US Court Again Dismisses $250M Restitution Claim Filed by Heirs of Jewish Art Dealers
by Shiryn Ghermezian

Portable Altar of Countess Gertrude, shortly after 1038, from the Guelph Treasure that was on display at the Cleveland Museum of Art. Photo: Daderot via Wikimedia Commons
The United States Court of Appeals ruled earlier this month against the heirs of Jewish art dealers by upholding a previous decision that they do not have the right to have their claim against the Prussian Cultural Heritage Foundation (SPK) regarding a collection of artifacts called the Guleph Treasure, The Art Newspaper reported.
The ruling on July 13 comes after a regional court ruling in 2022 and a Supreme Court ruling in 2021, neither of which were favorable for the descendants who filed a lawsuit regarding a collection of gemstone and precious artifacts dating back from the 11th to the 15th century that originated in the House of Guelph, a royal dynasty in Europe.

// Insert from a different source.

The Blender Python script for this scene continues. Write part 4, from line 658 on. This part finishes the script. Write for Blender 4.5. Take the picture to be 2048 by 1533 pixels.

The collection includes crosses, altarpieces and crucifixes. In 1929, the Guelph family sold items from the treasure to Frankfurt-based art dealers, whose descendants are now leading the lawsuit against the Prussian Cultural Heritage Foundation. The Guelph Treasure is reportedly valued at up to $250 million and is the largest publicly owned collection of its kind in Germany.
A restitution case was first brought in 2008 against the Prussian Cultural Heritage Foundation, which is supported by the German government and manages the Berlin Kunstgewerbemuseum (Museum of Decorative Arts) where the artifacts currently reside. Heirs of the Jewish art dealers claimed that their ancestors sold items from the Guelph Treasure under duress, at a price far below market value, to the Nazi government in 1935. They argued that the forced sale of the Guelph Treasure should be recognized as theft and that the items should be returned to them under the Washington Conference Principles on Nazi-Confiscated Art.
But SPK argued that it is immune from US legal decisions under the Foreign Sovereign Immunities Act and claimed that the Guelph Treasure was sold voluntarily. In 2014, the German Advisory Commission on Nazi-looted art upheld the foundation’s standing that the sale was not forced as a result of Nazi persecution and that the financial loss suffered by the art dealers during the sale was merely related to market values during the Great Depression.
SPK’s President Hermann Parzinger welcomed the ruling last week by the US Court of Appeals. “This ruling confirms the Prussian Cultural Heritage Foundation’s view that a claim for the restitution of the Guelph Treasure should not be handled by a US court,” he said in a statement cited by The Art Newspaper.
Nicholas O’Donnell of Sullivan & Worcester in Boston, the attorney representing the claimants, said in a separate statement cited by the art newspaper that he and his clients “are continuing to review the opinion and consider our next steps.”
“Germany’s continued refusal to acknowledge the obviously coercive sale involving Hermann Goering’s agents for what it was—theft—stands in stark contrast to Germany’s obligations under the Washington Conference Principles on Nazi-Confiscated Art,” he added.